Multistep income and retained earning a statement is an accounting approach used in determining the financial performance of a business enterprise. It involves a number of additions and deductions in order to determine net income and retained earnings. In addition, the method involves the separation of operating income and expenses from non-operating income and losses. The stages involved are the calculation of gross profit by subtracting the cost of sales from total sales, calculating operating income by subtracting operating expenses from the gross profit, and finally, obtaining net income or loss by adding non-operating profit or losses(Gibson,2011).
For the year ending 31st December 2008, the company realized a gross profit of $70,000 which was obtained after subtracting cost of goods sold($410,000) from sales($480,000).
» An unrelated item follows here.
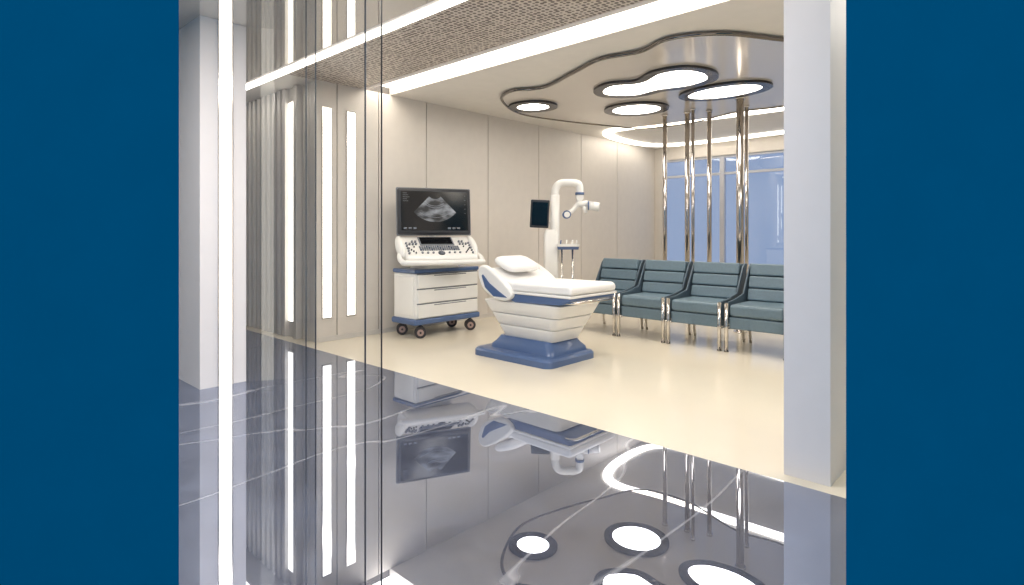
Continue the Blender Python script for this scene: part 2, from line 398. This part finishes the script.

Operating income realized was $28,000. When all other expenses were subtracted from the operating income, Consolidated Can realized a net income of $21,900 (Lewis, 2008).
Retained earnings are the net income that is left after withdrawal by owner or payment of dividends to shareholders. Retained earnings are recorded in the statement of retained earnings. The formulae for retained earning is beginning retained earnings, add income earning and less withdrawal by owners or dividends. Basing on retained earning formulae, the key elements in retained earnings statement are withdrawal by owners or dividend, tax effects and correction of past errors, net income, and beginning balance for retained earnings.
When dividends for a specified period are declared, they must be deducted in the statement whether their payment has been effected or not (Lewis, 2008). The retained earnings from the previous operating period were $270,000.This amount was added to the net income of $ 21,900, which was derived from income statement. This gives a total of $291,900.
Dividends payable in the current operating period had to be subtracted from the total earnings to arrive at the new figure of retained earnings which is $288,900 from the statement of retained earnings. Thus, it is evident that Consolidated Can realized a positive growth in its retained earnings from the previous period. The retained earnings grew by $18,900 from the figure realized in the previous accounting period (Gibson, 2011).
In conclusion, multiple approaches offer an excellent way in determining net income and retained earnings. From the two financial statements, statement of retained earnings and income statement, the performance of the company is good as retained earnings and total income have positive figures. The company offers a positive prospect for investment.
References
Gibson, C. H. (2011). Financial reporting and analysis: Using financial accounting Information. Mason, OH: South-Western Cengage Learning.
Lewis J. (2008). Financial statement analysis: University of Scranton press.